By 1936, when another brutal heat wave struck, the Register was taking a more global approach to the news, and banner headlines proclaimed a national death toll that eventually topped 500. Some died “from heat stroke or lung ailments, others from accidental drownings as nonswimmers desperately attempted to cool off,” The Old Farmer’s Almanac writes.

On July 9, 1936, the morning edition of the Register noted, “Immune to everything but the heat, including silly questions concerning it, New Haveners stripped to bare necessities this morning as a rapidly rising thermometer soared above 90 at 11 A.M. and was expected to equal the all-time record for this date late this afternoon.” A sidebar covered the bad news for the city’s police officers: “Police Must Wear Coats, Chief Rules.”

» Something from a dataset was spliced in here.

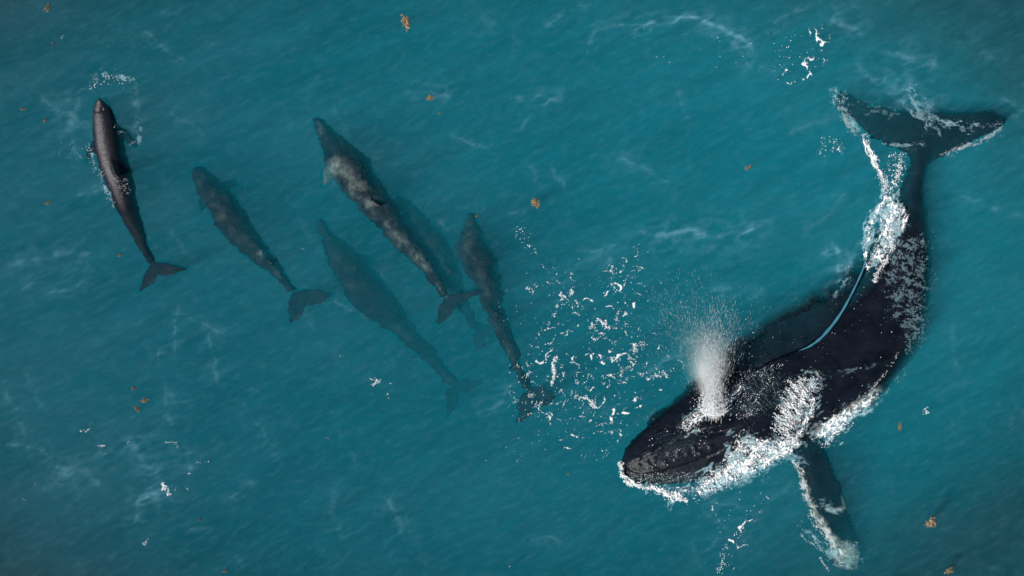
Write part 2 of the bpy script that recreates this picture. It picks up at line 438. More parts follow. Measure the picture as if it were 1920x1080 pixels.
def build_surface():
    step = 0.035
    nx, ny = int(23.0 / step), int(13.6 / step)
    xs = (np.arange(nx + 1) - nx / 2) * step; ys = (np.arange(ny + 1) - ny / 2) * step
    X, Y = np.meshgrid(xs, ys)
    PX, PY = X * 100 + 960, 540 - Y * 100
    Z = 0.012 + 0.006 * fbm(X * 0.9 + Y * .3, Y * 1.8, seed=3)
    # bubble film, with sky sheen painted into it
    B = 0.012 * np.clip(fbm(X * .5 + 0.3 * Y, Y * 1.3, seed=31) + 0.25, 0, 1)
    B += 0.02 * np.clip((700 - PX) / 700, 0, 1) * np.clip(.6 + fbm(X * .8 - .6 * Y, Y * 2.2 - X * .8, seed=33), 0, 1)  # gradient towards the left edge paints in sky glare
    wx = PX + 16 * fbm(X * 2.2, Y * 2.2, seed=41); wy = PY + 16 * fbm(X * 2.2, Y * 2.2, seed=42)
    st = np.clip(1 - 3.2 * np.abs(fbm(X * 2.5 + Y * 1.2, Y * 6 - X * 2, seed=43)), 0, 1)
    for line, hw, s in WISPS:
        x0, x1 = min(p[0] for p in line) - 80, max(p[0] for p in line) + 80
        y0, y1 = min(p[1] for p in line) - 80, max(p[1] for p in line) + 80
        k = (PX > x0) & (PX < x1) & (PY > y0) & (PY < y1)
        d, _, t = poly_dist(wx[k], wy[k], line)
        e = np.exp(-(d / (hw * .5)) ** 2) * (0.25 + 0.75 * st[k]) + 0.5 * np.exp(-(d / (hw * 3.2)) ** 2) * st[k] ** 1.5
        B[k] += 0.26 * s * e * np.clip(np.minimum(t, 1 - t) * 6 + .15, 0, 1)
    V = np.stack([X, Y, Z], -1).reshape(-1, 3)
    idx = np.arange((nx + 1) * (ny + 1)).reshape(ny + 1, nx + 1)
    Fq = np.stack([idx[:-1, :-1], idx[:-1, 1:], idx[1:, 1:], idx[1:, :-1]], -1).reshape(-1, 4)
    cx = (PX[:-1, :-1] + PX[1:, 1:]) / 2; cy = (PY[:-1, :-1] + PY[1:, 1:]) / 2
    keep = ~calm_mask(cx, cy, 2).ravel()
    Fq = Fq[keep]
    n = len(V)
    # the open sea all round
    a, b = nx / 2 * step, ny / 2 * step
    ring = np.array([(-R, -R), (R, -R), (R, R), (-R, R)], float)
    V = np.vstack([V, [(x, y, 0.012) for x, y in ring]])
    c = [idx[0, 0], idx[0, -1], idx[-1, -1], idx[-1, 0]]
    Fr = np.array([(n, n + 1, c[1], c[0]), (n + 1, n + 2, c[2], c[1]), (n + 2, n + 3, c[3], c[2]), (n + 3, n, c[0], c[3])])
    o = mesh_np('water_surface', V, np.vstack([Fq, Fr]), surface_mat())
    set_attr(o, 'bubbles', np.concatenate([np.clip(B, 0, .8).ravel(), np.full(4, .008)]))
    tag(o, 'rippled sea surface with pale wisps of fine bubbles', 'sea surface', kind='structure')
build_surface()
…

“Masses Spend Night Near Cooling Sound,” read the Register’s July 11 headline. “Parked in cars, or sprawled grotesquely about like a huge scrambled egg of humanity, thousands of the heat refugees lined the beaches from Milford to Momauguin throughout the night hours.” A photo spread the next day illustrated “Old Reliable Methods” used to “Ease Torrid Spell for Sweltering City Dwellers”: a man drinking beer, three girls sharing a soda, children eating giant slices of watermelon, a man working in an ice house, and a surprisingly cheerful crowd at Lighthouse Point. On July 12, the day the heat wave broke, so did a different sort of news: A front page photograph showed President Franklin Delano Roosevelt dedicating the brand new Triborough Bridge.

Although air conditioning now provides relief unimaginable in earlier heat waves, people still die as a result of summer’s soaring temps. A heat wave earlier this summer reportedly caused hundreds of deaths in the Pacific Northwest and Canada, says CNBC, and killed countless wildlife.

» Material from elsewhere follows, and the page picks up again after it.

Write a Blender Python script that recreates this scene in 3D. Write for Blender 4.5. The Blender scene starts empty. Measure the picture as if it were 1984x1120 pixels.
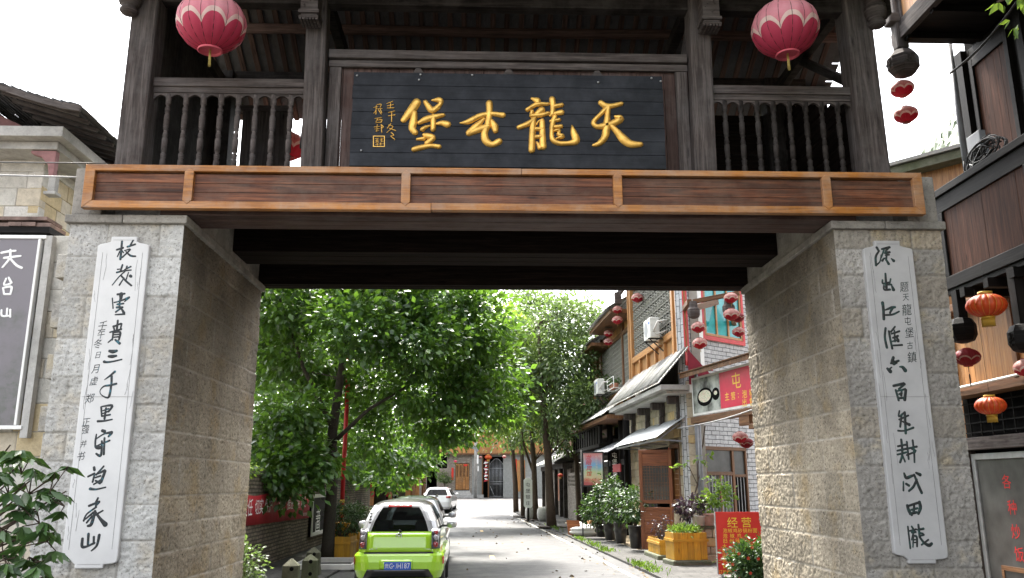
import bpy, bmesh, math, random
import numpy as np
from mathutils import Vector, Matrix

SC = bpy.context.scene
COL = SC.collection
# ------------------------------------------------------------------ camera
YAW, PITCH, ROLL, FPX = 0.0344, 0.2307, -0.0025, 1603.0
CAM = np.array([-.35, -9.742, 1.9])
_F = np.array([math.sin(YAW)*math.cos(PITCH), math.cos(YAW)*math.cos(PITCH), math.sin(PITCH)])
_R0 = np.array([math.cos(YAW), -math.sin(YAW), 0.0]); _U0 = np.cross(_R0, _F)
_R = math.cos(ROLL)*_R0 + math.sin(ROLL)*_U0
_U = -math.sin(ROLL)*_R0 + math.cos(ROLL)*_U0
cd = bpy.data.cameras.new('camera'); cam = bpy.data.objects.new('camera', cd); COL.objects.link(cam)
cd.sensor_width = 36.0; cd.lens = 36.0*FPX/1984.0; cd.clip_start = 0.05; cd.clip_end = 3000.0
cam.matrix_world = Matrix(((_R[0], _U[0], -_F[0], CAM[0]), (_R[1], _U[1], -_F[1], CAM[1]), (_R[2], _U[2], -_F[2], CAM[2]), (0, 0, 0, 1)))
SC.camera = cam
# ------------------------------------------------------------------ light
SUN_AZ, SUN_EL = math.radians(-14), math.radians(60)      # azimuth from +Y towards +X
W = bpy.data.worlds.new('World'); SC.world = W; W.use_nodes = True
wn = W.node_tree; bg = wn.nodes['Background']
sky = wn.nodes.new('ShaderNodeTexSky'); sky.sky_type = 'NISHITA'; sky.sun_disc = False
sky.sun_elevation = SUN_EL; sky.sun_rotation = SUN_AZ; sky.dust_density = 4.0; sky.air_density = 1.0; sky.ozone_density = 1.0
hs = wn.nodes.new('ShaderNodeHueSaturation'); hs.inputs['Saturation'].default_value = 0.22; hs.inputs['Value'].default_value = 1.0
wn.links.new(sky.outputs[0], hs.inputs['Color']); wn.links.new(hs.outputs[0], bg.inputs[0]); bg.inputs[1].default_value = 0.11
sd = bpy.data.lights.new('sun', 'SUN'); sd.energy = 2.0; sd.angle = math.radians(10.0); sd.color = (1.0, .95, .86)
so = bpy.data.objects.new('sun', sd); COL.objects.link(so)
so.rotation_euler = Vector((-math.sin(SUN_AZ)*math.cos(SUN_EL), -math.cos(SUN_AZ)*math.cos(SUN_EL), -math.sin(SUN_EL))).to_track_quat('-Z', 'Y').to_euler()
SC.view_settings.view_transform = 'Standard'; SC.view_settings.look = 'None'
SC.view_settings.gamma = 1.0; SC.view_settings.use_curve_mapping = False
SC.view_settings.exposure = 3.1
SC.cycles.max_bounces = 8; SC.cycles.transparent_max_bounces = 8
rnd = random.Random(7); rng = np.random.default_rng(7)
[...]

Connecticut logged its hottest June through August last summer, according to the National Oceanic and Atmospheric Administration (NOAA), with a three-month average temperature of 72.4 degrees, including cooler nighttime lows. Temperatures statewide have increased about 3 degrees overall since the start of the 20th century, NOAA says, and “June 2021 was the hottest June on record for U.S.”

Much has changed since 1896 or 1911 or 1936, but we share at least one experience with New Haveners living then: It is hot—and getting hotter.